— begin Dataset section —

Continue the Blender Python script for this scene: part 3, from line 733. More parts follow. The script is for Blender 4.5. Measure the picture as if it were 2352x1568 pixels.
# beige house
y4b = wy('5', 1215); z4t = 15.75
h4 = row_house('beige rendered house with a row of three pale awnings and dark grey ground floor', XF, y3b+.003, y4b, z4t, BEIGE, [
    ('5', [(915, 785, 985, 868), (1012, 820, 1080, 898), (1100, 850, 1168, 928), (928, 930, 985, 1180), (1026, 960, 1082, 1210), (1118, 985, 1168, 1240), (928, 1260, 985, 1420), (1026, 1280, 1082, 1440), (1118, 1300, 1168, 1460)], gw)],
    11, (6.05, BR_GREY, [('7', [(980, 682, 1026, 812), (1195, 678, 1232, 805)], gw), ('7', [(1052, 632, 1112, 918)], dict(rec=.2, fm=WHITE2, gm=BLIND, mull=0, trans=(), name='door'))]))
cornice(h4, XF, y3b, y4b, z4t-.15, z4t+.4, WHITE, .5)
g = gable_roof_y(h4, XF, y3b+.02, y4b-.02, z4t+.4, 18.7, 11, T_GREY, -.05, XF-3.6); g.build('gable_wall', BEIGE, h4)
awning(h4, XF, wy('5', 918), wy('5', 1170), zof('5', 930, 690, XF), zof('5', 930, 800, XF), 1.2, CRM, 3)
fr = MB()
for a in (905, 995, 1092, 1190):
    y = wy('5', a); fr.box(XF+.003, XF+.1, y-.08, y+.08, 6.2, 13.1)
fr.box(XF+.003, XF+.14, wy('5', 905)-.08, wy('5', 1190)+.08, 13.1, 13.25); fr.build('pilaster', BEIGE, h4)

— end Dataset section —

▶ **Your task**: Extract all of the data exactly as written.

▶ **Answer for the task**:
Continue the Blender Python script for this scene: part 3, from line 733. More parts follow. The script is for Blender 4.5. Measure the picture as if it were 2352x1568 pixels.
# beige house
y4b = wy('5', 1215); z4t = 15.75
h4 = row_house('beige rendered house with a row of three pale awnings and dark grey ground floor', XF, y3b+.003, y4b, z4t, BEIGE, [
    ('5', [(915, 785, 985, 868), (1012, 820, 1080, 898), (1100, 850, 1168, 928), (928, 930, 985, 1180), (1026, 960, 1082, 1210), (1118, 985, 1168, 1240), (928, 1260, 985, 1420), (1026, 1280, 1082, 1440), (1118, 1300, 1168, 1460)], gw)],
    11, (6.05, BR_GREY, [('7', [(980, 682, 1026, 812), (1195, 678, 1232, 805)], gw), ('7', [(1052, 632, 1112, 918)], dict(rec=.2, fm=WHITE2, gm=BLIND, mull=0, trans=(), name='door'))]))
cornice(h4, XF, y3b, y4b, z4t-.15, z4t+.4, WHITE, .5)
g = gable_roof_y(h4, XF, y3b+.02, y4b-.02, z4t+.4, 18.7, 11, T_GREY, -.05, XF-3.6); g.build('gable_wall', BEIGE, h4)
awning(h4, XF, wy('5', 918), wy('5', 1170), zof('5', 930, 690, XF), zof('5', 930, 800, XF), 1.2, CRM, 3)
fr = MB()
for a in (905, 995, 1092, 1190):
    y = wy('5', a); fr.box(XF+.003, XF+.1, y-.08, y+.08, 6.2, 13.1)
fr.box(XF+.003, XF+.14, wy('5', 905)-.08, wy('5', 1190)+.08, 13.1, 13.25); fr.build('pilaster', BEIGE, h4)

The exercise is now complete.